Still, despite the feast’s flamboyance, the most popular of Smith’s dishes was his most humble: an exemplar of a homestyle tart that derives its fame from the way it’s composed, in layers of oozing cheese and tender sliced spuds baked with plenty of garlic and herbs inside a crust composed entirely of bacon. It’s everything you want for breakfast in one handsome slice.
“Potatoes, they’re iconic, a huge part of PEI,” the chef told me. “The potato industry are good, hard-working people.”
That’s true even of the youngest among them. The following morning on Randy Visser’s 1,000 acres in Orwell Cove, a field hand named Leah Jay knelt in ruddy dirt and exclaimed, “Let’s get digging!” She was all of 3 years old. Other kids filled 50-pound crates with the season’s final new potatoes, writing their names on slips of paper so that Visser could keep track of what he owed them.
“We have some really early land, quite sandy and light, so we can plant it with early-maturing potatoes,” said Visser. “We involve the kids. Even though they’re in a rural setting, how exposed are they to what farming is about? Do they know how a potato grows? There’s such a disconnect nowadays. I think it’s good for them. It’s work, but it’s fun.”
And it’s lucrative. They’d be paid $6 a crate; a few weeks ago, when the spuds were scarcer, they had earned twice as much. Soon, the new potatoes would be gone. By October, the bulk of the crop would be harvested. Then the tubers, built for storage, would sit until their turn came for market.

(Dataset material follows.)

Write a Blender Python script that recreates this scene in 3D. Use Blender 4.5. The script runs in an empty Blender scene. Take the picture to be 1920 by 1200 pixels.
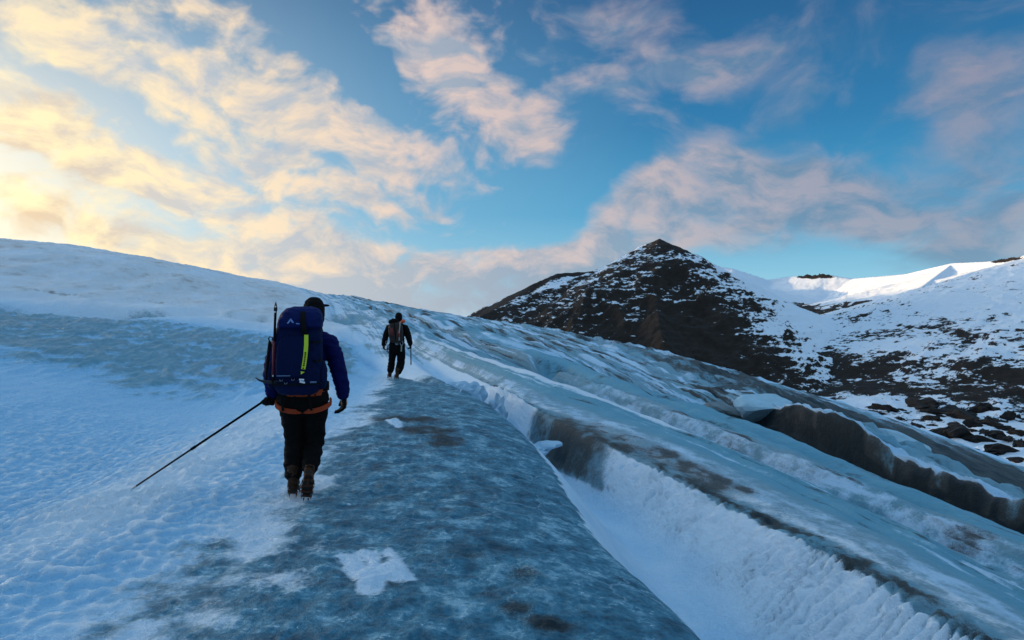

“The whole design of the plant is to take energy from the sun, water, and nutrients and put it in the potato,” Visser explained. “Then it flowers and dies; the tuber forms a skin, gets hardy, and goes dormant. It’s amazing how that plant’s made to feed people. It’s designed for exactly what we’re doing with it.”
Flowering, digging, storing, eating—that cycle is so important that the three weeks or so when the plants are in bloom is celebration time. I spent my final night on PEI in O’Leary, home to the Canadian Potato Museum, where a 14-foot fiberglass spud perches at the entrance. The cafeteria was serving up airy potato biscuits, and in a historical exhibit, I learned that the price of potato blossoms had ballooned in 18th-century Paris after Marie Antoinette wore a garland of them in her hair.
The farmers of O’Leary seemed almost as excited about the flowers as did the prerevolutionary French. The town was holding its 51st annual PEI Potato Blossom Festival. In an off-season ice rink ringed in banners for advertisers like H.F. Stewart potato handling equipment, the farmers’ banquet ensued. The newly crowned Miss Potato Blossom served Little Miss Potato Blossom a healthy portion of mashed potatoes from the buffet line. Plaques were handed out for the Hired Hand Award, the Potato Producer of the Year.
The farmers needed this party; 2018 had been tough, with a drought that caused spuds to grow in knobby fits and starts and an autumn deluge that left the fields a quagmire. In his remarks, Robert Henderson, then PEI’s Minister of Agriculture and Fisheries, blamed climate change. The speaker who followed said, “I’m going to be short and sweet. I’ve seen potatoes coming up. They have flowers on them. Something is positive. I hope every one of you has one of the biggest crops that you’ve ever taken in.”
The next morning brought the Canadian National Potato Peeling Competition. Peelers flying, a team wearing potato-sack vests denuded 10.4 pounds of spuds in minutes and clinched the title. Festival chairperson Faye MacWilliams stood up. “Please support our farmers and eat lots of potatoes,” she implored.
Intending to do just that, I headed back to Charlottetown for one more potato-laden chowder before I flew, a farmstand bag of PEI new potatoes smuggled in my luggage.